Start by separating what should not live under the sink
Bathroom sink cabinets often feel like a default home for everything, but cleaning supplies only work there when the cabinet can stay organized and easy to inspect.
- Leak-sensitive paper products should leave first.
- Daily spray bottles deserve the easiest-access lane.
- Backup cleaners can sit farther back only if they stay upright and visible.
Choose access or flexibility based on the cabinet shape
The best cleaning-supply setup depends on whether the cabinet has one clear side lane, a centered pipe split, or an awkward shape that needs simple lift-out bins.
- Use a caddy when you want to lift the full cleaning set out together.
- Use a pullout when one side of the cabinet has a real slide path.
- Use bins or U-shaped storage when the pipe layout breaks the cabinet into smaller zones.
Checklist before buying
- Remove any paper goods or fabric items from damp or leak-prone areas first.
- Group supplies into daily cleaners, backup bottles, and tools.
- Measure the opening and pipe layout before choosing a caddy, pullout, or bin system.
Fit rules that decide the role
- Put the most-used cleaner in the easiest-access lane.
- Keep tall sprays away from low pipe drops or narrow slide paths.

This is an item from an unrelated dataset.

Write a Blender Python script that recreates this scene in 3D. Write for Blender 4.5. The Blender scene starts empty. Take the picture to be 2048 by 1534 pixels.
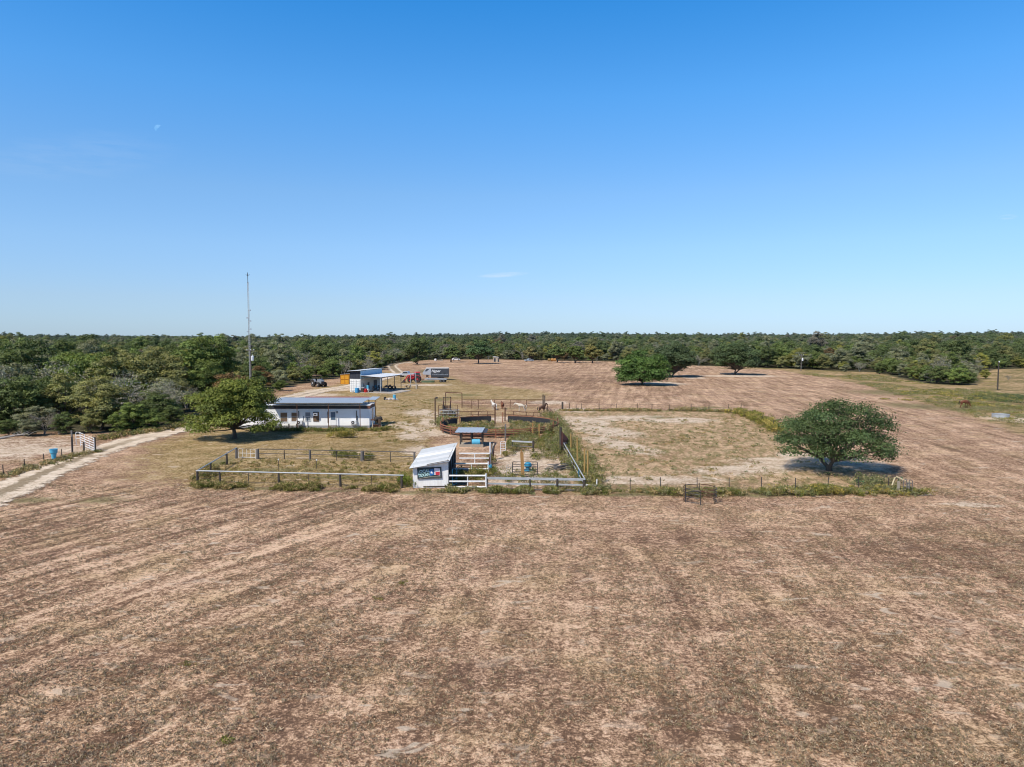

- Use lift-out grouping when the cabinet is too awkward for precise hardware.
- Leave enough open floor to spot leaks quickly.
Common mistakes
- Mixing cleaners, toiletries, and paper goods in one crowded under-sink pile.
- Buying a pullout for a cabinet opening that can barely clear it.
- Letting heavy gallon refills block the daily-use cleaner lane.
Starter setup
- One caddy or pullout for daily cleaning bottles.
- One separate bin for backup refills and gloves.
- One visible open patch near the pipe path so leaks are easy to catch.